If you're receiving Social Security Disability Insurance — or expecting to — knowing when your payment arrives matters just as much as knowing how much it will be. The SSA doesn't send all SSDI payments on the same day. Instead, it uses a structured schedule tied to birthdates and benefit start dates. Here's how the 2024 payment calendar works, what determines your payment date, and why some recipients follow a different schedule entirely.
The SSA distributes SSDI payments on Wednesdays, spread across three different weeks of each month. Which Wednesday you receive payment on depends on the day of the month you were born.
| Birth Date Range | 2024 Payment Wednesday |
|---|---|
| 1st – 10th | Second Wednesday of the month |
| 11th – 20th | Third Wednesday of the month |
| 21st – 31st | Fourth Wednesday of the month |
So if your birthday falls on March 7th, your SSDI payment arrives on the second Wednesday of each month. If your birthday is November 25th, you'll receive payment on the fourth Wednesday.

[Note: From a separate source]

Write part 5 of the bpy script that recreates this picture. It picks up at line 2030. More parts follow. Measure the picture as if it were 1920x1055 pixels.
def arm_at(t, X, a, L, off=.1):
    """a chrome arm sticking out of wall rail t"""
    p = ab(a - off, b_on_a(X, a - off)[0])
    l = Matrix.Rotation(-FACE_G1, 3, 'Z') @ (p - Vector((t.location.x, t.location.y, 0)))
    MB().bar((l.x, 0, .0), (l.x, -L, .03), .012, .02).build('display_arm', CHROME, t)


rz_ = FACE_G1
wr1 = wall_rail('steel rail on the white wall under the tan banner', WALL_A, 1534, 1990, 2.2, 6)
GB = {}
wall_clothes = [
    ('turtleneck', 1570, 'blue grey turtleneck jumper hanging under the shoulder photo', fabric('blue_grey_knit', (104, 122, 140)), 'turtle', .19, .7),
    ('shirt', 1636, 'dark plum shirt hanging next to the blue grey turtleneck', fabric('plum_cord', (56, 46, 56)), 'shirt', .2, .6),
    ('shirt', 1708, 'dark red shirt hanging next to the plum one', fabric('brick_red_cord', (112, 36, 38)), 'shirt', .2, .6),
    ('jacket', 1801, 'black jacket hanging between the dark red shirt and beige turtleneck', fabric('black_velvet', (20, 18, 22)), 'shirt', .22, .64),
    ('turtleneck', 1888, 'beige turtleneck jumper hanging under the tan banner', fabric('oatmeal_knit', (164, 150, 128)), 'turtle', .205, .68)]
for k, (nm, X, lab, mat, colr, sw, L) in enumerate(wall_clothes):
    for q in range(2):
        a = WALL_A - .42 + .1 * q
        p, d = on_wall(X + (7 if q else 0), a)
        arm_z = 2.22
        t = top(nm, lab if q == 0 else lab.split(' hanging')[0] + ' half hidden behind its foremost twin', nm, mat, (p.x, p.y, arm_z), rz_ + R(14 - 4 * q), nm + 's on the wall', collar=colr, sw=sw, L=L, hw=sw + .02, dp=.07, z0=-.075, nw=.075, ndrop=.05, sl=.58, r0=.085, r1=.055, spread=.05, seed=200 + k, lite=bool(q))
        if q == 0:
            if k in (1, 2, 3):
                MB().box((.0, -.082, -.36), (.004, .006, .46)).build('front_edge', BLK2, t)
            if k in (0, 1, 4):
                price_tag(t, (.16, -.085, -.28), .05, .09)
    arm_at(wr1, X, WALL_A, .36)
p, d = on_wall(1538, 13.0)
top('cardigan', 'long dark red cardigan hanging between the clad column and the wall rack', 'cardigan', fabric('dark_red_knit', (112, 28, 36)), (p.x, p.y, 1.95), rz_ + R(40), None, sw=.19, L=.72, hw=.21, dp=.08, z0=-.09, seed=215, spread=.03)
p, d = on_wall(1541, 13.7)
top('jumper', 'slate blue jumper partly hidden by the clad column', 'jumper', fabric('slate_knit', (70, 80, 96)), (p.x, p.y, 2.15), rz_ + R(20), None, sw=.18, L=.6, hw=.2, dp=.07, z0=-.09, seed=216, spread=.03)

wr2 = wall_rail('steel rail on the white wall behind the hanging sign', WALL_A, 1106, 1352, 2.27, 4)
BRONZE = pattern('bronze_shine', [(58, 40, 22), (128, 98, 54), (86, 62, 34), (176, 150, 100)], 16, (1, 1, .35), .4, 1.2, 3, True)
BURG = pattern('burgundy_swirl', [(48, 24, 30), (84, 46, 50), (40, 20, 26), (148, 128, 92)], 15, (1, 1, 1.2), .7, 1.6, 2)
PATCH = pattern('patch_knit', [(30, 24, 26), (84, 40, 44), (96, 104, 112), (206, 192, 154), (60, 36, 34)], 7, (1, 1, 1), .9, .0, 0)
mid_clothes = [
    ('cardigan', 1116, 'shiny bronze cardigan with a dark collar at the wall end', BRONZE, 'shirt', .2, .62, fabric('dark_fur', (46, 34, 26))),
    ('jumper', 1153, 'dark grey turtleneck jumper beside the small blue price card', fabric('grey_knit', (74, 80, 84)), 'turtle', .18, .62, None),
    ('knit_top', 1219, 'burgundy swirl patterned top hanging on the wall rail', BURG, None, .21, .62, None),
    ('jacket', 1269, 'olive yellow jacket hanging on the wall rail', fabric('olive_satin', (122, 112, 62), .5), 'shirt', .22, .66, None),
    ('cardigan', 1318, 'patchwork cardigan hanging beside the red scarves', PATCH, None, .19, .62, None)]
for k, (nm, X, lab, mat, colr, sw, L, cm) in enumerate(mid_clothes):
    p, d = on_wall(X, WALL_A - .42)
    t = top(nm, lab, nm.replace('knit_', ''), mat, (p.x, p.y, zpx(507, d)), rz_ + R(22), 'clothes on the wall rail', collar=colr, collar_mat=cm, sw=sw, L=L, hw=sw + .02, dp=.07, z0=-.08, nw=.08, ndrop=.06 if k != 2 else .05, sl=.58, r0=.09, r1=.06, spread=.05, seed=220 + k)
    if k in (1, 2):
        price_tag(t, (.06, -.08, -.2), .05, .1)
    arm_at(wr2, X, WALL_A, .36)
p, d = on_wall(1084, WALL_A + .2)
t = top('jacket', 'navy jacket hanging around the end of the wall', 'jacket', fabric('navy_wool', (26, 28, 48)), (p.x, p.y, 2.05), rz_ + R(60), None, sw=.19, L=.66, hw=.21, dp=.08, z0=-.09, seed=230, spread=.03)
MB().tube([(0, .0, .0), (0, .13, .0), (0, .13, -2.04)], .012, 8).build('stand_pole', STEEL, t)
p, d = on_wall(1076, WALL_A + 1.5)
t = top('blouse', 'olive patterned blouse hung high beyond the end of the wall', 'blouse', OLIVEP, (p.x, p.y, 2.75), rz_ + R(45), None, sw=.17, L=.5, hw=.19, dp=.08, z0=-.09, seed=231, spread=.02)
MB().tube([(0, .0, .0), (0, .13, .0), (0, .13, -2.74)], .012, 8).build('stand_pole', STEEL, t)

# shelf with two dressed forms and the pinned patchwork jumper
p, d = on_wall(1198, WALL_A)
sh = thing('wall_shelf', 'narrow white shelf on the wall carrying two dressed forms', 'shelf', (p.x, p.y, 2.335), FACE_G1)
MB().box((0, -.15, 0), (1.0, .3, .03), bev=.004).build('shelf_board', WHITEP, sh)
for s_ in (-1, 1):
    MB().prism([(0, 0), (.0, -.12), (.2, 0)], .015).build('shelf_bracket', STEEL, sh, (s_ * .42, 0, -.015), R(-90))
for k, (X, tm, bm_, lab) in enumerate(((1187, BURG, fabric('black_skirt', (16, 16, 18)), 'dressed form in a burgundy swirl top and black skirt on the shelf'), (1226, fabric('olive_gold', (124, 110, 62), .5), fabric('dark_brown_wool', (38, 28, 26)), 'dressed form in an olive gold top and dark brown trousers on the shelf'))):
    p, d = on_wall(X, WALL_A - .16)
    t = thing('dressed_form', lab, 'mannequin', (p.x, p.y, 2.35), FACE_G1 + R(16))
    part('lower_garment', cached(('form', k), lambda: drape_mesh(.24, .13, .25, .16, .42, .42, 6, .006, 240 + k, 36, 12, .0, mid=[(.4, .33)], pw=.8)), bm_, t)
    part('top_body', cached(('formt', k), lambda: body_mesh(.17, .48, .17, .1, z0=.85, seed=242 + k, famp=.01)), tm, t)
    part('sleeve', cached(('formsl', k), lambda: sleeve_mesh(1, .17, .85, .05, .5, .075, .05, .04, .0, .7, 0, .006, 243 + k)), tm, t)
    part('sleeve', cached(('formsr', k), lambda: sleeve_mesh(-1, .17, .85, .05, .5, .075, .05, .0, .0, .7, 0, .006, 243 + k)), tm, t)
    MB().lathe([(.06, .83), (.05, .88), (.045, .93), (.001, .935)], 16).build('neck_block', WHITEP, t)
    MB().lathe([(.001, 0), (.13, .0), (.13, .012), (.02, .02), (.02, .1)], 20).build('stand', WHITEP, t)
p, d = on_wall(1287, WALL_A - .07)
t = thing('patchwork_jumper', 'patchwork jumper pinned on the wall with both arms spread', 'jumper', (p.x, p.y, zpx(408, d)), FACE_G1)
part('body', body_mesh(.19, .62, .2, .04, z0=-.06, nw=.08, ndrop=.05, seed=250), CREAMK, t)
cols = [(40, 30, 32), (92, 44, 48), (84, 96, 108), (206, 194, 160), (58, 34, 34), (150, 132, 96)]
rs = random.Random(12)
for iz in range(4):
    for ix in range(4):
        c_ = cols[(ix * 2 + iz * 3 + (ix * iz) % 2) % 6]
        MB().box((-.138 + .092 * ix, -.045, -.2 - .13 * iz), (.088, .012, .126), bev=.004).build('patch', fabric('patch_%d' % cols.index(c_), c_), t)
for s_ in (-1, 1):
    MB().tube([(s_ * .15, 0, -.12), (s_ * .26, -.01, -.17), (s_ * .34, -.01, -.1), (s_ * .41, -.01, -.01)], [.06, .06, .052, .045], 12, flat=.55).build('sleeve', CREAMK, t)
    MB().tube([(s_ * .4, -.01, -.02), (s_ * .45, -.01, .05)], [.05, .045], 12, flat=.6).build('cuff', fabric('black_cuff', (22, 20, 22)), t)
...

This birthday-based system has been in place since 1997 and applies to anyone who became entitled to SSDI after April 30, 1997.
If you were receiving SSDI (or were entitled to benefits) before May 1997, your payment date follows a different rule entirely. Those recipients are paid on the 3rd of each month, regardless of birthdate. If the 3rd falls on a weekend or federal holiday, the payment is issued the business day before.
This matters if you're comparing payment dates with a family member or friend on SSDI — the difference isn't an error, it's a reflection of when each person's benefits began.
For 2024, the Wednesday payment dates by birth date group look like this:
| Month | 2nd Wed (1st–10th) | 3rd Wed (11th–20th) | 4th Wed (21st–31st) |
|---|---|---|---|
| January | Jan 10 | Jan 17 | Jan 24 |
| February | Feb 14 | Feb 21 | Feb 28 |
| March | Mar 13 | Mar 20 | Mar 27 |
| April | Apr 10 | Apr 17 | Apr 24 |
| May | May 8 | May 15 | May 22 |
| June | Jun 12 | Jun 19 | Jun 26 |
| July | Jul 10 | Jul 17 | Jul 24 |
| August | Aug 14 | Aug 21 | Aug 28 |
| September | Sep 11 | Sep 18 | Sep 25 |
| October | Oct 9 | Oct 16 | Oct 23 |
| November | Nov 13 | Nov 20 | Nov 27 |
| December | Dec 11 | Dec 18 | Dec 25* |
*When the scheduled date falls on a federal holiday (such as Christmas Day), the SSA typically issues payment the prior business day.
The SSA adjusts SSDI benefit amounts each year through a Cost-of-Living Adjustment (COLA). For 2024, the COLA was 3.2%, applied to all payments beginning in January 2024. This means every recipient saw a modest increase in their monthly benefit starting with the January payment.
The COLA is calculated using the Consumer Price Index for Urban Wage Earners and Clerical Workers (CPI-W). It adjusts automatically — you don't apply for it or request it. The increase simply appears in your January payment.
The average SSDI benefit in 2024 is approximately $1,537 per month, though individual amounts vary significantly based on your lifetime earnings record. SSDI is not a flat benefit — it's calculated from your Average Indexed Monthly Earnings (AIME), which reflects your taxable wages over your working years.
Some people receive both SSDI and Supplemental Security Income (SSI) — a situation called concurrent benefits. SSI follows its own payment calendar: SSI is paid on the 1st of each month. If the 1st falls on a weekend or holiday, SSI is paid the preceding business day.
If you receive both programs, you'll see two separate payments: your SSDI payment on your assigned Wednesday and your SSI payment on or around the 1st. The amounts are separate and governed by different program rules.
The SSA no longer issues paper checks to new beneficiaries. Payments are delivered by:
Both methods follow the same schedule. The payment date is when funds are released by the SSA — your bank's processing time may add a small delay, though most direct deposits are available the morning of your scheduled payment date.
If your scheduled payment date passes without a deposit, the SSA recommends waiting three additional business days before contacting them. Processing delays, banking errors, or changes to your account information can all affect timing. You can check payment status through your my Social Security online account at ssa.gov.
Payments can also be affected if the SSA has flagged an issue with your case — such as a pending review, an overpayment situation, or a change in your benefit status. Those situations require direct contact with the SSA to resolve.
The payment schedule itself is fixed and applies the same way to every SSDI recipient. But the amount you receive on those Wednesdays — and whether any adjustments, deductions, or dual-program rules apply to your specific payments — depends entirely on your own earnings history, benefit type, onset date, and current case status. The calendar is the easy part. How it applies to your situation is where the details get personal.